On Friday, students at Emerson Elementary School in Salt Lake City held a rally to encourage parents and drivers to turn off their cars while waiting to pick up their kids at school.

"For this past week, we've been having indoor recesses and we don't like walking the halls because it's just really boring," said Leilani Madrigal, student body president.

The rally came two days after hundreds of clean air activists visited the Utah State Capitol demanding the government do more about Utah's pollution program.

Herbert was out of town during Wednesday's protest, but now he's back in town and working on improving the state's pollution.

"I think people have the right to express themselves and we take the concerns of the public seriously. We're looking for practical, reasonable, rational, legal solutions to the air quality problems," Herbert said.

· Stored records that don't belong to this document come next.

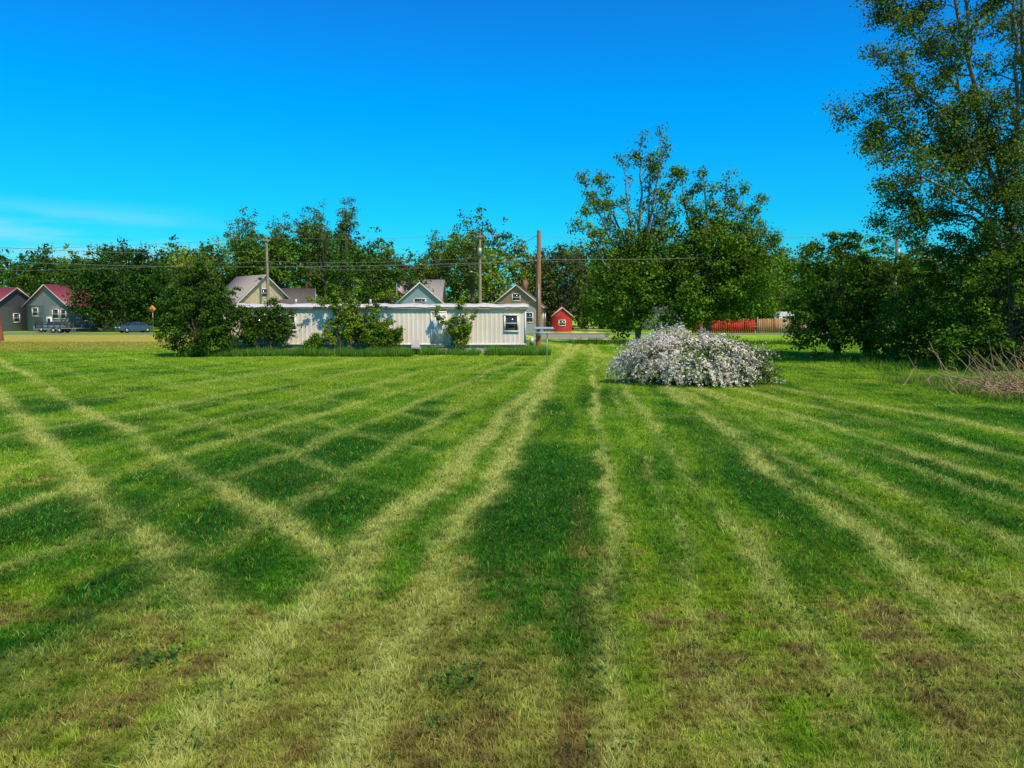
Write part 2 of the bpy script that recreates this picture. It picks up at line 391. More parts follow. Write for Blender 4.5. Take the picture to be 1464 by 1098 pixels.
pt.append(cloud(P,.82,82,.24,GM,bvar=.5)); build('deciduous_tree',pt,[M_leaf,M_barkl])

# --- rounded tree / shrubs on the right side
dense_tree('deciduous_tree',(19.8,46,0),2,[((19.8,46,4.2),(2.4,2.4,3.3),1),((22.6,45.5,3.6),(2.3,2.2,2.9),.8),((18.2,45.6,2),(1.6,1.6,2.0),.4),((21,44.6,1.8),(3.2,1.6,1.8),.5)],500,.55,92,.18,GM,tr=.18,lo=.1)
dense_tree('deciduous_shrub',(22.5,39.5,0),2,[((22.6,39.6,3.3),(2.4,2.2,3.6),1),((25.5,39,4.2),(2.6,2.2,3.8),1),((20.8,39.5,1.7),(1.6,1.6,1.9),.4),((28.5,38.5,4),(2.8,2.2,3.8),1)],620,.5,92,.15,(.085,.185,.012),tr=.16,lo=.08)
dense_tree('deciduous_shrub',(22.3,34,0),1.5,[((22.4,34,2.9),(2.0,1.8,3.1),1),((24.6,33.5,3.8),(2.2,2.0,4.1),1),((20.6,34.6,1.5),(1.4,1.4,1.7),.4),((27.5,33,3.6),(2.4,2,3.6),1)],620,.48,92,.14,(.085,.18,.012),tr=.16,lo=.08)
# --- tall tree at the right edge
lim=[]
B=(24.3,36.5,0)
for P,r in [([B,(24.2,36.5,4),(23.2,36,8),(21.6,36,12),(20.3,36,16.5),(19.8,36,19)],.2),
          ([B,(24.6,36.5,4.5),(24.6,36.5,9),(23.8,36.5,14),(23.2,36,19),(23,36,21)],.2),
          ([B,(24.9,36.8,5),(25.8,37,10),(26.2,37,16),(26.8,37,21)],.2),
          ([B,(23.8,36,4),(22.2,35.5,6.8),(19.6,35,8.4),(17.4,35,9.0)],.12),
          ([(23.4,36.2,7.4),(21.4,35.5,10),(19.0,35,12),(17.2,35,13.4)],.09),
          ([(23.4,36.2,6.4),(20.8,36.5,9.6),(18.4,36.4,11),(16.8,36.4,11.4)],.08),
          ([(22.0,36,11),(20.0,36.2,14),(18.6,36.4,15.4),(17.8,36.4,16.6)],.08),
          ([(21.4,36,12.4),(20.4,35.2,15),(20.0,35,18),(20.4,35,20)],.08),
          ([B,(25.6,37,4),(28,37.4,9),(30,37,14),(31,37,18)],.2),
          ([(24.2,36.4,10),(25.0,35,13),(25.2,34,17)],.1),
          ([(23.8,36.4,9),(22.6,34.8,12),(22.0,34.5,16),(22,34.5,19)],.1),
          ([(24.4,36.4,7),(25.2,35,9.5),(26.2,34.6,13)],.1),
          ([(23.6,36.4,7),(22.0,35.6,9.4),(20.6,35.4,10.4),(19.6,35.4,10.8)],.08),
          ([(23.9,36.4,6),(22.6,35.2,8.2),(22.0,35,10.6)],.08),
          ([(24.0,36.4,5),(22.2,37,7.2),(20.2,37.2,7.6),(18.6,37,7.0)],.08)]:
    lim.append((P,r,.035))
pt,cl=limb_tree(lim,l2=2.1,n2=13,n3=5,start=.20,up=.2,more=True)
cl=cl[cl[:,2]>4.5]
pt.append(cloud(cl,.64,38,.125,(.10,.19,.016),yel=.4)); build('deciduous_tree',pt,[M_leaf,M_barkl])

# --- shrubs and vines at the mobile home
dense_tree('deciduous_shrub',(-19.0,45.6,0),1.5,[((-19.0,45.4,2.2),(2.1,1.6,2.4),1),((-18.6,45.6,4.0),(1.1,1.1,1.7),.4),((-17.4,45.8,2.2),(1.2,1.3,2.2),.4),((-19.9,45.6,3.2),(1.0,1,1.4),.2)],430,.42,92,.14,(.055,.125,.010),tr=.12,lo=.05,yel=.1)
def shrub(name,lims,l2,clr,nper,leaf,col,n2=8,n3=3,start=.3,extra=None):
    pt,cl=limb_tree([(P,.05,.015) for P in lims],l2=l2,n2=n2,n3=n3,start=start,up=.3)
    if extra is not None: cl=np.concatenate([cl,extra])
    pt.append(cloud(cl,clr,nper,leaf,col,yel=.35)); return build(name,pt,[M_leaf,M_bark])
def fan(cx,cy,w,h,n):
    o=[]
    for k in range(n):
        a=R.uniform(-1,1); hh=h*R.uniform(.65,1)*(1-.25*abs(a))
        o.append([(cx+a*w*.25,cy,0),(cx+a*w*.4,cy+R.uniform(-.2,.2),hh*.5),(cx+a*w*.5+R.normal()*.1,cy+R.uniform(-.3,.3),hh)])
    return o
shrub('deciduous_shrub',fan(-15.3,48.0,3.4,3.3,13),.65,.30,21,.13,GD,extra=ell_clumps((-15.4,48,1.0),(1.7,.5,1.1),45,lo=.1))
shrub('climbing_vine',fan(-10.8,48.5,2.2,3.3,6)+fan(-9.2,48.5,1.8,2.8,5)+[[(-10.6,48.5,0),(-10.8,48.6,2),(-11.7,48.5,3.3),(-12.4,48.4,3.5)],[(-10.4,48.5,0),(-10.2,48.6,2.4),(-9.9,48.5,4.3)],[(-10.4,48.5,0),(-10.6,48.6,2.4),(-11.1,48.5,3.9)],[(-10,48.5,0),(-9.7,48.6,2.4),(-8.6,48.5,3.4),(-7.7,48.4,3.5)]],.6,.25,19,.13,GL)
shrub('deciduous_shrub',fan(-8.2,48.2,2.4,1.9,8),.45,.26,20,.12,GM)
shrub('deciduous_shrub',fan(-12.4,48.2,1.4,1.3,5),.4,.24,18,.12,GM)
shrub('climbing_vine',fan(-3.5,48.6,1.3,2.6,4)+[[(-3.6,48.6,0),(-4.0,48.6,1.6),(-4.7,48.5,2.7)],[(-3.4,48.6,0),(-3.2,48.6,1.8),(-2.5,48.5,2.5)],[(-3.4,48.6,0),(-3.5,48.6,2.2),(-3.2,48.5,3.4)]],.5,.22,15,.12,GL)

def tallgrass(x0,x1,y0,y1,n,h0,h1,w,cb):
    x=R.uniform(x0,x1,n); y=R.uniform(y0,y1,n)
    keep=fbm(x,y,.8,41,3)>.36; x=x[keep];y=y[keep];n=len(x)
    h=R.uniform(h0,h1,n)*(.4+1.1*fbm(x,y,.7,44,2))
    c=np.array(cb)*R.uniform(.5,1.5,(n,1)); yy=R.random(n)<.2; c[yy]=np.array((.3,.38,.05))*R.uniform(.6,1.3,(yy.sum(),1))
    return blades(x,y,h,np.full(n,w),c,.35)
build('tall_grass',[tallgrass(-20,-6,44.6,48.9,26000,.15,.55,.035,(.06,.20,.02)),tallgrass(-8,-.2,46.4,48.9,10000,.2,.55,.035,(.08,.25,.025)),tallgrass(-1.6,2.4,46.0,49.4,4500,.2,.65,.035,(.08,.25,.025)),
   tallgrass(16.5,30,33,44.5,9000,.15,.4,.03,(.09,.24,.02)),tallgrass(14.0,24,21.0,29,14000,.12,.38,.02,(.20,.28,.05)),tallgrass(5,24,63,67,5000,.2,.6,.04,(.08,.2,.02))],[M_grass])

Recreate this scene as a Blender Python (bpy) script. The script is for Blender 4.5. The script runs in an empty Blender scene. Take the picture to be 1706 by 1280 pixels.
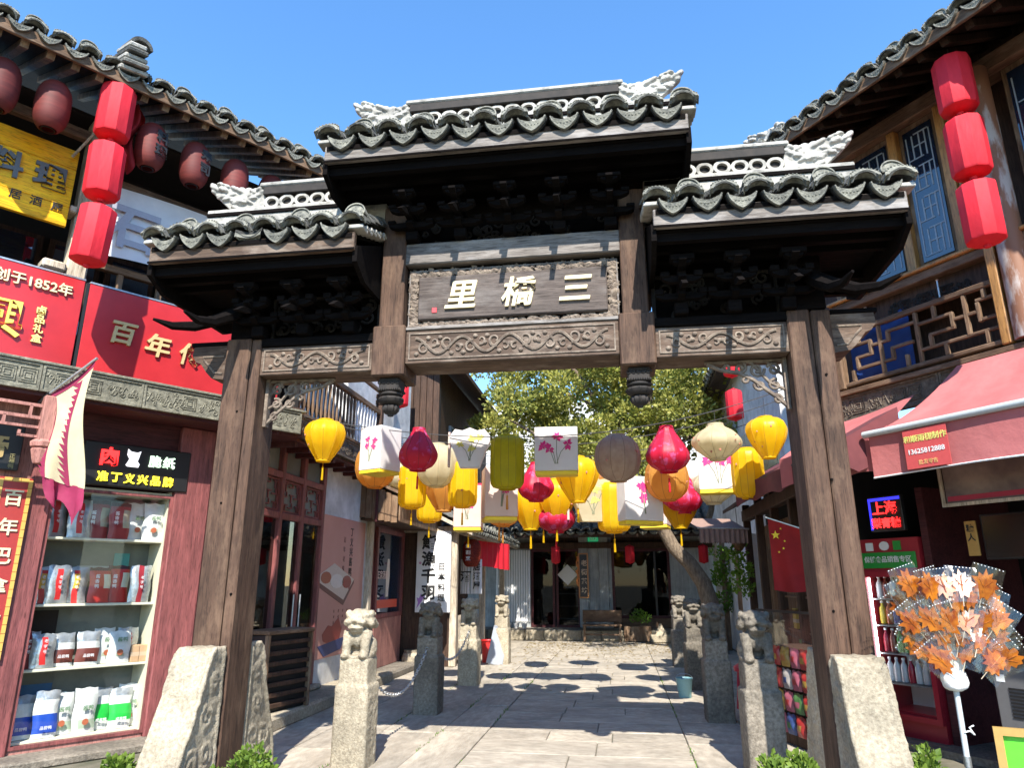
import bpy, math, random
from mathutils import Vector, Matrix
R = math.radians
rng = random.Random(7)
scene = bpy.context.scene
COL = scene.collection

# ---------------------------------------------------------------- camera, sky, sun
cam_data = bpy.data.cameras.new("camera")
cam_data.sensor_width = 36.0
cam_data.sensor_fit = 'HORIZONTAL'
cam_data.lens = 36.0 * 1166.0 / 1706.0
cam_data.clip_start = 0.05
cam_data.clip_end = 2000.0
cam = bpy.data.objects.new("camera", cam_data)
cam.location = (0, 0, 1.6)
cam.rotation_euler = (R(90 + 15.9), 0, R(8.5))
COL.objects.link(cam)
scene.camera = cam

SUN_DIR = Vector((0.16, -0.94, 1.0)).normalized()      # towards the sun: behind the camera, a little right
world = bpy.data.worlds.new("World")
scene.world = world
world.use_nodes = True
wn = world.node_tree
sky = wn.nodes.new('ShaderNodeTexSky')
sky.sky_type = 'NISHITA'
sky.sun_disc = False
sky.sun_elevation = math.asin(SUN_DIR.z)
sky.sun_rotation = math.atan2(SUN_DIR.x, SUN_DIR.y)
sky.air_density = 1.2
sky.dust_density = 0.1
sky.ozone_density = 5.0
bg = wn.nodes['Background']
bg.inputs[1].default_value = 0.15
hs = wn.nodes.new('ShaderNodeHueSaturation')
hs.inputs['Saturation'].default_value = 1.15
wn.links.new(sky.outputs[0], hs.inputs['Color'])
wn.links.new(hs.outputs[0], bg.inputs[0])

sun_data = bpy.data.lights.new("sun", 'SUN')
sun_data.energy = 4.5
sun_data.angle = R(0.55)
sun_data.color = (1.0, 0.94, 0.84)
sun = bpy.data.objects.new("sun", sun_data)
sun.rotation_euler = SUN_DIR.to_track_quat('Z', 'Y').to_euler()
sun.location = (3, -10, 20)
COL.objects.link(sun)

scene.view_settings.view_transform = 'Standard'
scene.view_settings.look = 'None'
scene.view_settings.gamma = 1.0
scene.view_settings.exposure = 1.28
scene.render.engine = 'CYCLES'
scene.cycles.use_denoising = True
scene.cycles.max_bounces = 8
scene.cycles.transparent_max_bounces = 32
scene.cycles.sample_clamp_indirect = 6.0
scene.cycles.caustics_reflective = False
scene.cycles.caustics_refractive = False

# ---------------------------------------------------------------- materials
def _nodes(name):
    m = bpy.data.materials.new(name)
    m.use_nodes = True
    nt = m.node_tree
    return m, nt, nt.nodes['Principled BSDF'], nt.nodes['Material Output']

def _coords(nt, scale, rnd=True):
    tc = nt.nodes.new('ShaderNodeTexCoord')
    mp = nt.nodes.new('ShaderNodeMapping')
    mp.inputs['Scale'].default_value = scale
    nt.links.new(tc.outputs['Object'], mp.inputs['Vector'])
    if rnd:
        oi = nt.nodes.new('ShaderNodeObjectInfo')
        mul = nt.nodes.new('ShaderNodeMath'); mul.operation = 'MULTIPLY'; mul.inputs[1].default_value = 37.0
        nt.links.new(oi.outputs['Random'], mul.inputs[0])
        add = nt.nodes.new('ShaderNodeVectorMath'); add.operation = 'ADD'
        nt.links.new(mp.outputs[0], add.inputs[0]); nt.links.new(mul.outputs[0], add.inputs[1])
        return add.outputs[0]
    return mp.outputs[0]

def _noise(nt, vec, scale, detail=6.0, rough=0.6):
    n = nt.nodes.new('ShaderNodeTexNoise')
    n.inputs['Scale'].default_value = scale
    n.inputs['Detail'].default_value = detail
    n.inputs['Roughness'].default_value = rough
    nt.links.new(vec, n.inputs['Vector'])
    return n.outputs[0]

def _ramp(nt, fac, stops):
    r = nt.nodes.new('ShaderNodeValToRGB')
    cr = r.color_ramp
    while len(cr.elements) < len(stops): cr.elements.new(0.5)
    for e, (p, c) in zip(cr.elements, stops):
        e.position = p; e.color = (c[0], c[1], c[2], 1)
    nt.links.new(fac, r.inputs[0])
    return r.outputs[0]

def _mix(nt, fac, a, b, mode='MIX'):
    m = nt.nodes.new('ShaderNodeMix'); m.data_type = 'RGBA'; m.blend_type = mode
    for sock, v in ((0, fac), (6, a), (7, b)):
        if isinstance(v, (int, float)): m.inputs[sock].default_value = v
        elif isinstance(v, tuple): m.inputs[sock].default_value = (v[0], v[1], v[2], 1)
        else: nt.links.new(v, m.inputs[sock])
    return m.outputs[2]

def mat(name, c1, c2=None, scale=6.0, stretch=(1, 1, 1), rough=0.7, bump=0.0, bscale=40.0, metal=0.0, spec=0.5,
        trans=0.0, emit=0.0, blotch=0.0, rnd=0.0, lo=0.35, hi=0.7, coat=0.0, bdist=0.02):
    """noise-varied surface: c1..c2 fine grain, blotch = large stains, rnd = per-object tint, trans = translucent share"""
    m, nt, b, out = _nodes(name)
    vec = _coords(nt, stretch)
    c2 = c2 or tuple(v * 0.8 for v in c1)
    col = _ramp(nt, _noise(nt, vec, scale), [(lo, c2), (hi, c1)])
    if blotch > 0:
        v2 = _coords(nt, (1, 1, 1))
        bl = _ramp(nt, _noise(nt, v2, 1.7, 4.0), [(0.38, tuple([1 - blotch] * 3)), (0.62, (1.0, 1.0, 1.0))])
        col = _mix(nt, 1.0, col, bl, 'MULTIPLY')
    if rnd > 0:
        oi = nt.nodes.new('ShaderNodeObjectInfo')
        rr = _ramp(nt, oi.outputs['Random'], [(0.0, tuple([1 - rnd] * 3)), (1.0, (1 + rnd, 1 + rnd * 0.95, 1 + rnd * 0.85))])
        col = _mix(nt, 1.0, col, rr, 'MULTIPLY')
    nt.links.new(col, b.inputs['Base Color'])
    b.inputs['Roughness'].default_value = rough
    b.inputs['Metallic'].default_value = metal
    b.inputs['Specular IOR Level'].default_value = spec
    if coat: b.inputs['Coat Weight'].default_value = coat
    if emit:
        nt.links.new(col, b.inputs['Emission Color']); b.inputs['Emission Strength'].default_value = emit
    if bump > 0:
        bp = nt.nodes.new('ShaderNodeBump'); bp.inputs['Strength'].default_value = bump; bp.inputs['Distance'].default_value = bdist
        nt.links.new(_noise(nt, vec, bscale, 5.0), bp.inputs['Height'])
        nt.links.new(bp.outputs[0], b.inputs['Normal'])
    if trans > 0:
        t = nt.nodes.new('ShaderNodeBsdfTranslucent'); nt.links.new(col, t.inputs['Color'])
        mx = nt.nodes.new('ShaderNodeMixShader'); mx.inputs[0].default_value = trans
        nt.links.new(b.outputs[0], mx.inputs[1]); nt.links.new(t.outputs[0], mx.inputs[2])
        nt.links.new(mx.outputs[0], out.inputs['Surface'])
    return m

def wood(name, c1, c2, axis='z', rough=0.75, wear=None, wamt=0.0, spec=0.3):
    """grain streaks along one axis, worn pale patches where wear is given"""
    m, nt, b, out = _nodes(name)
    st = {'x': (1.0, 14, 14), 'y': (14, 1.0, 14), 'z': (14, 14, 1.0)}[axis]
    vec = _coords(nt, st)
    g = _noise(nt, vec, 2.6, 8.0, 0.65)
    col = _ramp(nt, g, [(0.3, c2), (0.52, c1), (0.75, tuple(min(1, v * 1.35) for v in c1))])
    fine = _ramp(nt, _noise(nt, vec, 9.0, 4.0), [(0.34, (0.40, 0.38, 0.36)), (0.47, (1, 1, 1))])
    col = _mix(nt, 0.9, col, fine, 'MULTIPLY')
    big = _ramp(nt, _noise(nt, _coords(nt, tuple(1 + (s - 1) * 0.2 for s in st)), 1.1, 5.0, 0.7), [(0.36, (0.55, 0.54, 0.53)), (0.6, (1.08, 1.06, 1.04))])
    col = _mix(nt, 0.75, col, big, 'MULTIPLY')
    if wear:
        v2 = _coords(nt, tuple(1 + (s - 1) * 0.12 for s in st))
        fac = _ramp(nt, _noise(nt, v2, 2.2, 7.0, 0.7), [(0.5, (0, 0, 0)), (0.68, (wamt, wamt, wamt))])
        col = _mix(nt, fac, col, wear)
    nt.links.new(col, b.inputs['Base Color'])
    b.inputs['Roughness'].default_value = rough
    b.inputs['Specular IOR Level'].default_value = spec
    bp = nt.nodes.new('ShaderNodeBump'); bp.inputs['Strength'].default_value = 0.45; bp.inputs['Distance'].default_value = 0.012
    nt.links.new(g, bp.inputs['Height']); nt.links.new(bp.outputs[0], b.inputs['Normal'])
    return m

def plain(name, c, rough=0.5, metal=0.0, emit=0.0, spec=0.5):
    return mat(name, c, tuple(v * 0.9 for v in c), 30, rough=rough, metal=metal, emit=emit, spec=spec)

def glass(name, tint=(0.9, 0.95, 0.95), alpha=0.85, refl=0.12, rough=0.02, gcol=(1, 1, 1)):
    """thin pane: mostly transparent, mirror-like at a glance"""
    m, nt, b, out = _nodes(name)
    tr = nt.nodes.new('ShaderNodeBsdfTransparent'); tr.inputs[0].default_value = (*tint, 1)
    gl = nt.nodes.new('ShaderNodeBsdfGlossy'); gl.inputs['Roughness'].default_value = rough; gl.inputs['Color'].default_value = (*gcol, 1)
    lw = nt.nodes.new('ShaderNodeLayerWeight'); lw.inputs[0].default_value = 0.5
    pw = nt.nodes.new('ShaderNodeMath'); pw.operation = 'POWER'; pw.inputs[1].default_value = 4.0; nt.links.new(lw.outputs['Facing'], pw.inputs[0])
    ad = nt.nodes.new('ShaderNodeMath'); ad.operation = 'MULTIPLY_ADD'; ad.inputs[1].default_value = 0.8; ad.inputs[2].default_value = 0.035 + refl; ad.use_clamp = True
    nt.links.new(pw.outputs[0], ad.inputs[0])
    mx = nt.nodes.new('ShaderNodeMixShader')
    nt.links.new(ad.outputs[0], mx.inputs[0]); nt.links.new(tr.outputs[0], mx.inputs[1]); nt.links.new(gl.outputs[0], mx.inputs[2])
    nt.links.new(mx.outputs[0], out.inputs['Surface'])
    return m

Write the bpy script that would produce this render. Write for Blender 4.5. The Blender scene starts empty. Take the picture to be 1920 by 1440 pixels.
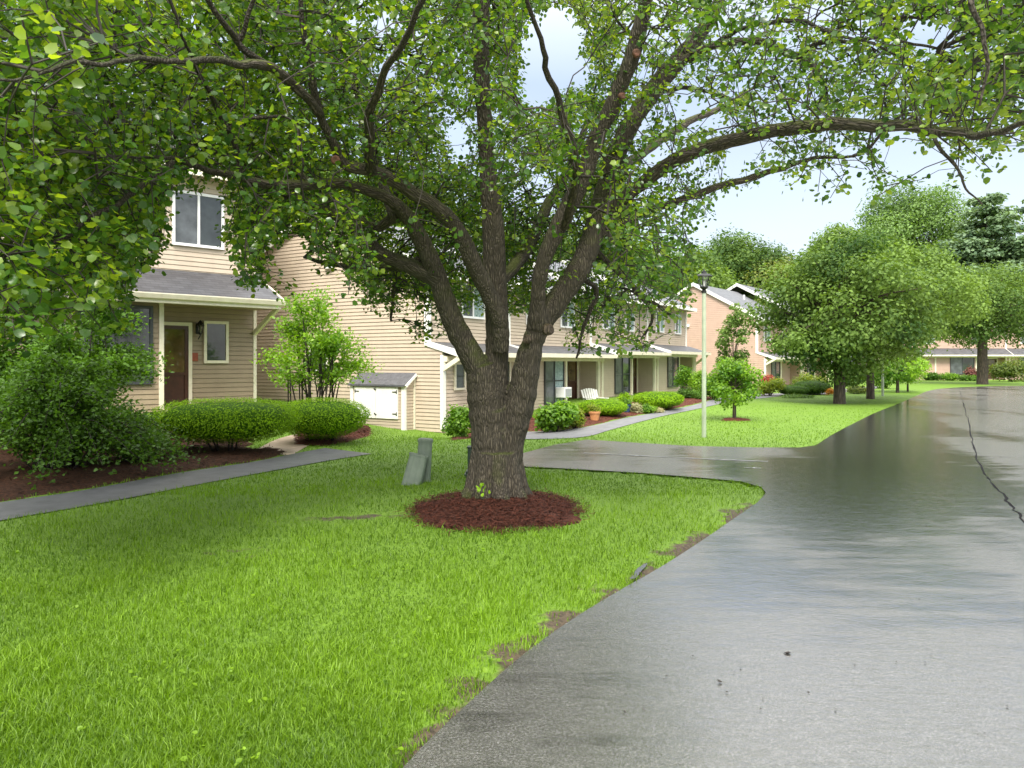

If Twitter is any indication, the Governor's Office is paying attention. They posted several tweets Friday morning about clean air, from "Poor air quality is unacceptable. It's time for a cultural change..." to "All options will be considered (if feasible, actually improves air quality, and the State has legal authority and financial means)."

Herbert says his focus isn't on regulations so much as on the responsibility of individual drivers.

"It's been very easy for everyone to think, 'It's someone else's problem and not my own. I'm not the culprit,' and we point at industry as the culprit but industry contributes just 15 percent. It's really not a large number," Herbert said.

Most policy initiatives thus far have been voluntary, though the state has issued a no-idle policy for its own vehicles and has purchased more natural gas vehicles.

The Governor says he's confident Utah's air will be improved in the next couple years.